## [Extracted records]
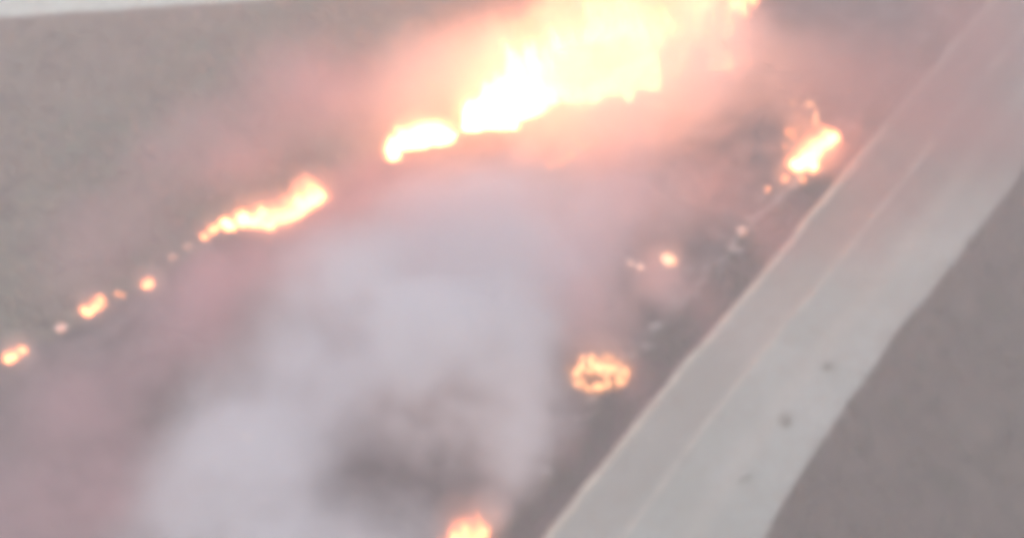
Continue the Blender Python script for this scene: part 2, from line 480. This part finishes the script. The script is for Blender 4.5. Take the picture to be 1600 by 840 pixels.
def hull_of(parts, name, mat, parent, voxel, grow=0.0):
    """one closed skin round a set of overlapping pieces"""
    V = []; Fc = []
    for v, f in parts:
        i = len(V); V += v; Fc += [tuple(q + i for q in g) for g in f]
    o = link_mesh(name, V, Fc, mat, parent)
    md = o.modifiers.new('skin', 'REMESH'); md.mode = 'VOXEL'; md.voxel_size = voxel; md.use_smooth_shade = True
    ms = o.modifiers.new('smooth', 'SMOOTH'); ms.iterations = 4
    dg = bpy.context.evaluated_depsgraph_get(); me = bpy.data.meshes.new_from_object(o.evaluated_get(dg))
    old = o.data; o.modifiers.clear(); o.data = me; bpy.data.meshes.remove(old); me.name = name
    if not me.materials: me.materials.append(mat)
    return o

def fire(name, line, n, h, label, hot=15, cool=6, width=0.35, gas=2.2, gas_scale=2.0, jitter=0.25, core=0.75, wide=(1, 1), group='patches of burning grass', seed=1, voxel=0.16, gas_col=(1.0, 0.27, 0.12)):
    """tongues of flame along a line on the ground, in a body of thinner burning gas"""
    rnd = random.Random(seed)
    pts = resample([at_ground(*p) for p in line], 60) if len(line) > 1 else np.array([tuple(at_ground(*line[0]))] * 60)
    base = Vector(pts[30]); root = empty(name, base)
    tag(root, label, 'fire', group)
    mat = flame_material(name + '_flame', HOT, COOL, hot, cool, (h[0] + h[1]) / 2)
    gm = gas_material(name + '_gas', gas_col, gas)
    gp = []
    for k in range(n):
        t = (k + rnd.random()) / n
        p = Vector(pts[min(59, int(t * 60))]) + Vector((rnd.gauss(0, jitter), rnd.gauss(0, jitter), 0)) - base
        ws = wide[0] + (wide[1] - wide[0]) * t; hh = (h[0] + (h[1] - h[0]) * t) * rnd.uniform(0.55, 1.1); r = width * ws * rnd.uniform(0.55, 1.15)
        V, Fc = tongue(hh, r, seed * 100 + k)
        W = [v * Vector((core, core, 0.85)) for v in V]
        link_mesh('flame', W, Fc, mat, root, p)
        gp.append(([v * Vector((gas_scale, gas_scale, 1.35)) + p for v in V], Fc))
    if gas > 0:
        hull_of(gp, 'burning_gas', gm, root, voxel)
    return root

fire('grass_fire', [(612, 238), (640, 222), (675, 216), (704, 214)], 18, (1.2, 1.5), 'compact white-hot fire just left of the biggest wall of flame', seed=1, width=0.5, jitter=0.12, hot=22, cool=9, core=0.9)
fire('grass_fire', [(742, 186), (800, 162), (860, 144), (930, 132), (1005, 112)], 70, (1.5, 5.8), 'biggest wall of white-hot flame running out of the top of the view', seed=2, width=0.85, jitter=0.5, voxel=0.3, gas=0.7, gas_scale=2.3, hot=28, cool=9, core=0.85)
fire('grass_fire', [(1000, 108), (1040, 96), (1085, 70), (1125, 40), (1160, -20)], 34, (4.4, 1.5), 'broken orange flames behind smoke beyond the biggest wall of flame', seed=3, width=0.8, hot=6, cool=2.2, gas=0.75, voxel=0.25, jitter=0.75, gas_scale=2.4, core=0.5, wide=(1.2, 0.5))
fire('grass_fire', [(346, 352), (380, 346), (430, 347), (470, 330), (500, 306)], 40, (0.5, 1.1), 'long low bright fire in the middle of the thin fire line', seed=4, width=0.36, jitter=0.17, wide=(0.7, 1.1))
fire('grass_fire', [(318, 370), (332, 360), (345, 352)], 5, (0.35, 0.4), 'small broken flames trailing from the lower tip of the long fire', seed=5, width=0.17, hot=8, cool=3, gas=1.2, gas_scale=3.0, jitter=0.08, voxel=0.12)
fire('grass_fire', [(132, 490), (150, 482), (168, 474)], 9, (0.4, 0.4), 'small yellow fire on the thin fire line above the pale ember spot', seed=6, width=0.2, gas_scale=2.4, hot=8, jitter=0.1)
fire('grass_fire', [(172, 470), (186, 464)], 2, (0.35, 0.35), 'faint flicker touching the upper end of the small yellow fire', seed=7, width=0.14, hot=4, cool=2, gas=1.0)
fire('grass_fire', [(226, 449), (242, 443)], 3, (0.5, 0.5), 'single round fire on the thin line below the long low fire', seed=8, width=0.26, hot=8, jitter=0.08)
fire('grass_fire', [(10, 565), (24, 558), (38, 548)], 8, (0.45, 0.5), 'small slanting fire at the left edge of the view', seed=9, width=0.18, gas_scale=2.4, hot=8, jitter=0.08)
fire('grass_fire', [(1248, 262), (1262, 252), (1285, 234), (1310, 220)], 16, (0.9, 1.2), 'bright fire close beside the upper part of the track', seed=10, width=0.34, jitter=0.14, gas=2.5, hot=18, wide=(1.1, .9))
fire('grass_fire', [(1215, 292), (1232, 280), (1248, 272)], 5, (0.35, 0.45), 'low orange flames at the lower foot of the fire beside the track', seed=11, width=0.15, hot=4, cool=2, gas=1.2)
fire('grass_fire', [(1230, 222), (1240, 212), (1262, 205)], 5, (0.45, 0.5), 'thin curl of orange flame on the field side of the track fire', seed=12, width=0.15, hot=3, cool=1.6, gas=1.0)
fire('grass_fire', [(700, 850), (725, 846), (752, 842), (765, 836)], 13, (0.8, 1.3), 'orange fire cut off by the bottom edge of the view', seed=13, width=0.26, hot=5, cool=2, gas=1.3, jitter=0.18)
fire('grass_fire', [(862, 250), (895, 238), (935, 218)], 6, (0.6, 0.6), 'pale flames seen through smoke below the biggest wall of flame', seed=14, width=0.3, hot=2.2, cool=1.0, gas=0.7)

# round bush alight beside the track
p = at_ground(935, 598); bush = empty('burning_bush', p)
tag(bush, 'round bush beside the track glowing with many separate small flames', 'burning bush')
V, Fc, tips = stems_mesh(26, 0.85, 1.25, 77, 0.035, 4)
link_mesh('stem', V, Fc, M_char, bush)
lv = leaves_mesh(tips, 900, 0.13, 78, 0.16); link_mesh('scorched_leaves', lv[0], lv[1], M_char, bush, smooth=False)
mb = flame_material('bush_flame', (1.0, 0.42, 0.17), (1.0, 0.27, 0.07), 3.8, 1.4, 0.4)
rb = random.Random(5)
spots = [(-0.85, 0.0, .28, .13), (-0.68, 0.12, .32, .14), (0.40, 0.05, .45, .15), (0.55, -0.05, .42, .14), (0.95, -0.35, .25, .10), (0.1, -0.75, .2, .11), (-0.15, -0.75, .18, .10), (0.8, -0.5, .22, .09)]
spots += [(1.25 * math.cos(a) * q, 0.85 * math.sin(a) * q, rb.uniform(.12, .3), rb.uniform(.03, .075)) for a, q in [(rb.uniform(0, 6.28), rb.random() ** 0.9) for _ in range(48)]]
for k, (x, y, h, r) in enumerate(spots):
    V, Fc = tongue(h, r, 900 + k); z = 0.25 + 0.65 * max(0, 1 - (x * x + y * y) / 1.7) + rb.uniform(-.12, .12)
    link_mesh('flame', V, Fc, mb, bush, (x, y, z))
bm = bmesh.new(); bmesh.ops.create_icosphere(bm, subdivisions=3, radius=1.0)      # thin burning gas filling the bush
for v in bm.verts: v.co = Vector((v.co.x * 1.4, v.co.y * 0.95, v.co.z * 0.55 + 0.5)) * (1 + 0.25 * noise.noise(v.co * 2.2))
gv = [v.co.copy() for v in bm.verts]; gf = [tuple(v.index for v in f.verts) for f in bm.faces]; bm.free()
link_mesh('burning_gas', gv, gf, gas_material('bush_gas', (1.0, 0.34, 0.06), 0.55), bush)

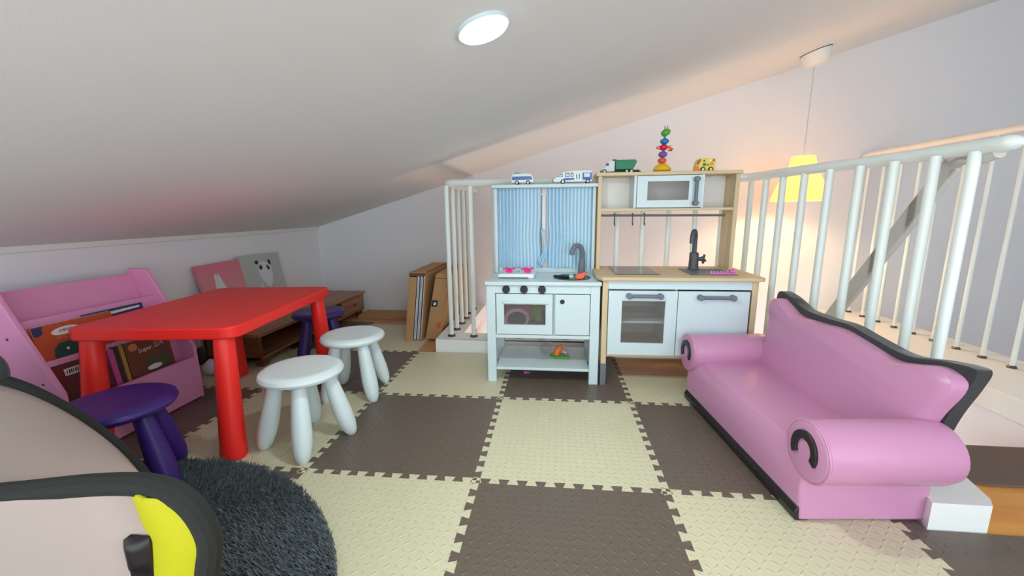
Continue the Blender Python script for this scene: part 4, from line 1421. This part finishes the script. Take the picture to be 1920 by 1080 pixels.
# truck
zt_ = 1.054
B3 = thing('toy_truck', 'toy dump truck with silver cab and green tipper on the birch kitchen top', 'toy', (0.59, 0.52, zt_))
MB().box((0.488, 0.505, zt_ + 0.006), (0.688, 0.545, zt_ + 0.018)).build('chassis', M['tape'], B3, bevel=0.002)
cabp = [(0.490, 0.008), (0.492, 0.026), (0.508, 0.033), (0.514, 0.056), (0.528, 0.066), (0.560, 0.070), (0.560, 0.010)]
MB().prism([(x, zt_ + z) for x, z in cabp], 'y', 0.503, 0.547).build('cab', M['hub'], B3, bevel=0.003)
MB().prism([(x, zt_ + z) for x, z in [(0.513, 0.040), (0.516, 0.053), (0.528, 0.055), (0.528, 0.040)]], 'y', 0.5015, 0.5035).build('cab_window', M['greyd'], B3)
MB().box((0.548, 0.5, zt_ + 0.064), (0.568, 0.55, zt_ + 0.072)).build('cab_visor', M['greyd'], B3)
tip = [(0.566, 0.020), (0.560, 0.062), (0.566, 0.068), (0.664, 0.068), (0.674, 0.060), (0.654, 0.020)]
tg = MB().prism([(x, zt_ + z) for x, z in tip], 'y', 0.500, 0.550).build('tipper', M['truckg'], B3, bevel=0.002)
MB().prism([(x, zt_ + z) for x, z in [(0.570, 0.064), (0.570, 0.069), (0.664, 0.069), (0.668, 0.064)]], 'y', 0.4985, 0.5515).build('tipper_rim', M['truckg'], B3)
MB().box((0.664, 0.51, zt_ + 0.004), (0.696, 0.54, zt_ + 0.012)).build('tow_bar', M['tape'], B3)
for x in (0.506, 0.622, 0.646):
    for y in (0.503, 0.547):
        wheel(B3, x, y, zt_ + 0.0115, 0.0115, 0.008)
# stacking toy
B4 = thing('stacking_toy', 'tall rattle toy of stacked coloured balls on a yellow base', 'toy', (0.808, 0.52, zt_))
cx_, cy_ = 0.806, 0.52
MB().lathe([(0.026, 0.0), (0.042, 0.009), (0.046, 0.014), (0.044, 0.024), (0.030, 0.038), (0.016, 0.046), (0.006, 0.048)], (cx_, cy_, zt_), n=24).build('base', M['yellow'], B4)
for nm, mk, dx, z, r in (('ball', 'coral', 0.000, 0.062, (0.023, 0.023, 0.015)), ('ball', 'violet', 0.002, 0.093, (0.023, 0.023, 0.016)), ('ball', 'toyred', 0.004, 0.128, (0.021, 0.021, 0.016)),
                         ('ball', 'blue', 0.007, 0.158, (0.023, 0.023, 0.015))):
    MB().ball((cx_ + dx - 0.002, cy_, zt_ + z), r, 18, 12).build(nm, M[mk], B4)
MB().tube([(cx_, cy_, zt_ + 0.04), (cx_ + 0.006, cy_, zt_ + 0.20)], 0.006, 8).build('spine', M['teal'], B4)
hd = MB().ball((0, 0, 0), (0.025, 0.022, 0.018), 18, 12).xf(Matrix.Translation((cx_ + 0.009, cy_, zt_ + 0.202)) @ Matrix.Rotation(R(-22), 4, 'Y')).build('head', M['leafgreen'], B4)
for dx in (-0.004, 0.008):
    MB().tube([(cx_ + 0.007 + dx, cy_, zt_ + 0.214), (cx_ + 0.008 + dx * 1.1, cy_, zt_ + 0.234)], 0.0028, 8).build('feeler', M['limep'], hd)
MB().tube([(cx_ - 0.017 - 0.018 * math.sin(PI * k / 8), cy_, zt_ + 0.134 - 0.014 * k / 8 + 0.0) for k in range(9)], 0.0025, 8).build('ring', M['toyred'], B4)
MB().ball((cx_ + 0.031, cy_ - 0.004, zt_ + 0.128), (0.010, 0.010, 0.009), 12, 8).build('bead', M['orangep2'], B4)
MB().prism([(cx_ + 0.020, zt_ + 0.110), (cx_ + 0.044, zt_ + 0.108), (cx_ + 0.050, zt_ + 0.124), (cx_ + 0.040, zt_ + 0.122)], 'y', cy_ - 0.008, cy_ + 0.004).build('rattle_fin', M['toyred'], B4, bevel=0.002)
# van
B5 = thing('toy_van', 'yellow and orange wooden toy van with animal pictures on the birch kitchen top', 'toy', (1.016, 0.52, zt_))
MB().prism([(x, zt_ + z) for x, z in [(0.966, 0.006), (0.968, 0.026), (0.974, 0.052), (0.984, 0.066), (1.0, 0.068), (1.064, 0.066), (1.067, 0.058), (1.067, 0.006)]], 'y', 0.500, 0.540).build('body', M['vanyellow'], B5, bevel=0.003)
MB().prism([(x, zt_ + z) for x, z in [(0.9665, 0.007), (0.9685, 0.030), (0.982, 0.033), (0.99, 0.012), (0.99, 0.007)]], 'y', 0.4985, 0.5005).build('front_panel', M['vanorange'], B5)
MB().prism([(x, zt_ + z) for x, z in [(0.972, 0.036), (0.977, 0.052), (0.988, 0.064), (0.995, 0.06), (0.984, 0.036)]], 'y', 0.4985, 0.5005).build('cab_window', M['brownp'], B5)
for (x, z, r, mk) in ((1.012, 0.036, 0.009, 'truckg'), (1.030, 0.034, 0.007, 'leafgreen'), (1.048, 0.040, 0.009, 'vanorange'), (1.010, 0.054, 0.006, 'brownp'), (1.040, 0.056, 0.008, 'cream'), (1.056, 0.056, 0.006, 'brownp')):
    MB().prism(ellipse(x, zt_ + z, r, r * 0.9, 12), 'y', 0.4982, 0.5005).build('picture_patch', M[mk], B5)
for x in (1.005, 1.044):
    for y in (0.499, 0.541):
        w_ = wheel(B5, x, y, zt_ + 0.012, 0.012, 0.009)
        w_.children[0].data.materials[0] = M['cream']

# ------------------------------------------------------------------ toys on and in the kitchens
H = thing('toy_hob', 'white toy gas hob with two hot pink burners on the white worktop', 'toy', (0.065, 0.33, 0.525))
MB().prism([(-0.040, 0.268), (0.145, 0.268), (0.152, 0.40), (-0.030, 0.40)], 'z', 0.525, 0.548).build('body', M['whitep'], H, bevel=0.006)
MB().box((-0.035, 0.2655, 0.527), (0.115, 0.269, 0.533)).build('front_slot', M['grey'], H)
for x in (0.012, 0.108):
    bu = MB().lathe([(0.016, 0.548), (0.018, 0.556), (0.012, 0.564), (0.001, 0.564)], (x, 0.33, 0), n=18).build('burner', M['hot'], H)
    for a in range(4):
        a_ = a * PI / 2 + 0.5
        MB().tube([(x + 0.008 * math.cos(a_), 0.33 + 0.008 * math.sin(a_), 0.566), (x + 0.034 * math.cos(a_), 0.33 + 0.034 * math.sin(a_), 0.568)], 0.0055, 8).build('pot_arm', M['hot'], bu)
MB().tube([(0.058, 0.345, 0.5485), (0.068, 0.345, 0.5485)], 0.004, 8).build('badge', M['grey'], H)
f1 = MB().prism([(0.352, 0.008), (0.350, 0.016), (0.358, 0.026), (0.378, 0.030), (0.398, 0.040), (0.403, 0.034), (0.398, 0.018), (0.388, 0.004), (0.365, 0.002)], 'y', 0.236, 0.262)
f1.v = [(x, y, z + 0.5265) for x, y, z in f1.v]
o = f1.build('toy_fish', M['orangep'], bevel=0.006, seg=3)
recenter(o, (0.375, 0.249, 0.5265))
tag(o, 'red orange toy food piece on the round sink of the white kitchen', 'toy')
o = MB().ball((0.331, 0.252, 0.540), (0.012, 0.012, 0.012)).build('toy_ball', M['mint'])
recenter(o, (0.331, 0.252, 0.527))
tag(o, 'little mint green ball on the sink of the white kitchen', 'toy')
o = MB().tube(smooth([(0.245, 0.31, 0.5335), (0.275, 0.30, 0.5335), (0.305, 0.285, 0.5335), (0.32, 0.29, 0.5335)], 4), [0.006] * 6 + [0.008] * 7, 8).build('toy_knife', M['tape'])
recenter(o, (0.285, 0.30, 0.5275))
tag(o, 'black toy utensil lying on the sink of the white kitchen', 'toy')
o = MB().tube(smooth([(0.285, 0.345, 0.5335), (0.32, 0.335, 0.5335), (0.345, 0.33, 0.5335)], 4), 0.006, 8).build('toy_spoon', M['teal'])
recenter(o, (0.315, 0.34, 0.5275))
tag(o, 'teal toy spoon lying on the sink of the white kitchen', 'toy')
# hair toy on the grey sink
HT = thing('toy_comb', 'pink toy comb lying on the grey sink of the birch kitchen', 'toy', (1.07, 0.27, 0.5535))
MB().prism([(0.995, 0.250), (1.10, 0.245), (1.104, 0.268), (1.06, 0.278), (1.0, 0.262)], 'z', 0.5535, 0.562).build('comb_bar', M['magenta'], HT, bevel=0.002)
for k in range(7):
    MB().tube([(1.0 + 0.014 * k, 0.262, 0.560), (1.002 + 0.014 * k, 0.262, 0.570)], [0.004, 0.002], 6).build('tooth', M['pinkp'], HT)
MB().tube([(1.085, 0.262, 0.566), (1.105, 0.262, 0.568)], 0.012, 10).build('grip', M['magenta'], HT)
MB().lathe([(0.009, 1.1045), (0.009, 1.106)], (0, 0.262, 0.568), 'x', 10).build('grip_hole', M['tape'], HT)
# toys in the oven
PN = thing('toy_pan', 'pink rimmed dark toy pan behind the oven window', 'toy', (0.06, 0.27, 0.256))
T4o = Matrix.Translation((0.055, 0.262, 0.318)) @ Matrix.Rotation(R(38), 4, 'X')
MB().lathe([(0.001, -0.016), (0.05, -0.016), (0.066, 0.004), (0.060, 0.004), (0.046, -0.010), (0.001, -0.010)], n=24).xf(T4o).build('pan_body', M['pinkp'], PN)
MB().lathe([(0.052, -0.007), (0.001, -0.007)], n=24, caps=True).xf(T4o).build('pan_lining', M['tape'], PN)
MB().tube([tuple(T4o @ Vector((-0.06, -0.03, 0))), tuple(T4o @ Vector((-0.088, -0.055, 0.0)))], 0.009, 8).build('pan_handle', M['pinkp'], PN)
PL = thing('toy_plate', 'dusty pink toy plate behind the pan in the oven', 'toy', (0.08, 0.36, 0.256))
T4o = Matrix.Translation((0.07, 0.375, 0.345)) @ Matrix.Rotation(R(62), 4, 'X')
MB().lathe([(0.001, 0), (0.06, 0.0), (0.085, 0.010), (0.085, 0.014), (0.058, 0.005), (0.001, 0.005)], n=28).xf(T4o).build('plate_rim', M['pinkp2'], PL)
LT = thing('toy_lettuce', 'olive green toy salad leaf at the right of the oven', 'toy', (0.16, 0.30, 0.256))
rows = []
for i in range(9):
    t = i / 8
    rows.append([(0.13 + 0.075 * s, 0.285 + 0.02 * math.sin(7 * s + 3 * t) + 0.05 * t, 0.30 + 0.085 * t + 0.010 * math.sin(11 * s)) for s in [k / 10 for k in range(11)]])
MB().grid(rows).build('leaf', M['limep'], LT, sharp=180, solid=0.003)
CR = MB().tube([(0.105, 0.235, 0.275), (0.15, 0.232, 0.280), (0.175, 0.230, 0.279)], [0.006, 0.018, 0.016], 12).build('toy_carrot', M['orangep'])
recenter(CR, (0.14, 0.233, 0.256))
tag(CR, 'orange toy carrot at the front of the oven', 'toy')
o = MB().ball((0.195, 0.262, 0.335), (0.012, 0.02, 0.03), 12, 8).tube([(0.190, 0.262, 0.258), (0.195, 0.262, 0.315)], 0.006, 8).build('toy_ladle', M['tape'])
recenter(o, (0.19, 0.262, 0.256))
tag(o, 'black toy ladle standing in the oven at the right', 'toy')
# orange and green toy on the lower shelf
DN = thing('toy_bird', 'orange and green toy animal on the bottom shelf of the white kitchen', 'toy', (0.275, 0.36, 0.08))
MB().prism([(0.225, 0.37), (0.25, 0.335), (0.30, 0.32), (0.335, 0.33), (0.33, 0.36), (0.29, 0.385), (0.24, 0.395)], 'z', 0.080, 0.092).build('green_base', M['greenp'], DN, bevel=0.004)
MB().tube(smooth([(0.262, 0.36, 0.092), (0.268, 0.36, 0.115), (0.285, 0.36, 0.135), (0.302, 0.358, 0.146)], 4), [0.020] * 5 + [0.016] * 5 + [0.009] * 3, 12).build('orange_body', M['orangep2'], DN)
MB().ball((0.306, 0.348, 0.110), (0.016, 0.010, 0.012), 12, 8).build('face', M['pinkp'], DN)
MB().ball((0.300, 0.338, 0.106), 0.0035, 8, 6).build('eye', M['tape'], DN)
GB = MB().ball((0.205, 0.40, 0.113), (0.032, 0.025, 0.033), 14, 10).build('clear_toy_cup', M['glass'])
recenter(GB, (0.205, 0.40, 0.08))
tag(GB, 'small clear cup beside the orange toy on the bottom shelf', 'cup')
o = MB().ball((0.098, 0.30, 0.008), (0.014, 0.010, 0.008), 12, 8).tube([(0.098, 0.30, 0.008), (0.120, 0.305, 0.006)], 0.004, 8).build('toy_piece', M['magenta'])
recenter(o, (0.10, 0.30, 0.0))
tag(o, 'tiny pink toy piece on the mat under the white kitchen', 'toy')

## [Exercise brief]
Go through the listing above and pull out each line containing the word "scene".

## [Result for this exercise]
Continue the Blender Python script for this scene: part 2, from line 480. This part finishes the script. The script is for Blender 4.5. Take the picture to be 1600 by 840 pixels.
Continue the Blender Python script for this scene: part 4, from line 1421. This part finishes the script. Take the picture to be 1920 by 1080 pixels.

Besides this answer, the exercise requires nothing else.